The derailment happened Thursday afternoon when a 1 train carrying about 300 passengers collided at a low speed with an empty train car that was out of service after being vandalized. 

"The front five cars, or the leading five cars, have no brakes, have no power. It's essentially rolling stock," said Homendy. "They past through some signals, approach signals and a home signal, and in that configuration, in that push mode, that train struck a northbound train at a crossover." 

Hundreds of MTA crews have been working underground to delicately remove the damaged train cars from the tunnel so they can restore regular service. 

"There is a lot of damage to the trains. There are, there's a lot of damage along the track," Homendy said.

"The train is currently sitting on ties, railroad ties, really wooden blocks, and the last piece of this will be to bring in a new truck, put the car on top of it and then roll it out," said Davey. 

"Our mission overall is to always understand how something happened, why something happened, an event happened, to prevent it from happening again," Homendy said.

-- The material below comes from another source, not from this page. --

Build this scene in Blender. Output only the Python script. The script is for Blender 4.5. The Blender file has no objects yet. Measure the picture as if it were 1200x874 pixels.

NTSB news conference on NYC subway crash, derailment 18:29

The MTA had restored limited service on the 1 and 3 lines for Friday evening's rush, but 2 trains continued running on the 5 line. 

In the meantime, dozens of shuttle buses have been brought in to help reroute commuters. 

"I'll have to figure out, like with the buses, how to get around," said Christiana Blain. 

"Going to work is one thing, but coming back is something else. Trying to get back home is a whole adventure," Harlem resident Jeffrey Banks said.

"That's New York ... We gotta take the bitter with the sweet," Spanish Harlem resident Patrece Mitchell said.

The owner of Field Trip in Harlem had to step in to help on Friday after a number of his employees were stuck trying to get to work.

"Some were an hour, even two hours late. That's why I'm here today at the Harlem location because I was a cashier," JJ Johnson said.

"I didn't even see a shuttle bus, so I had to cross over blocks to get up here. It was crazy," Field Trip employee Thomas Gregory said.

About 25 people suffered minor injuries in the subway collision, including some MTA employees.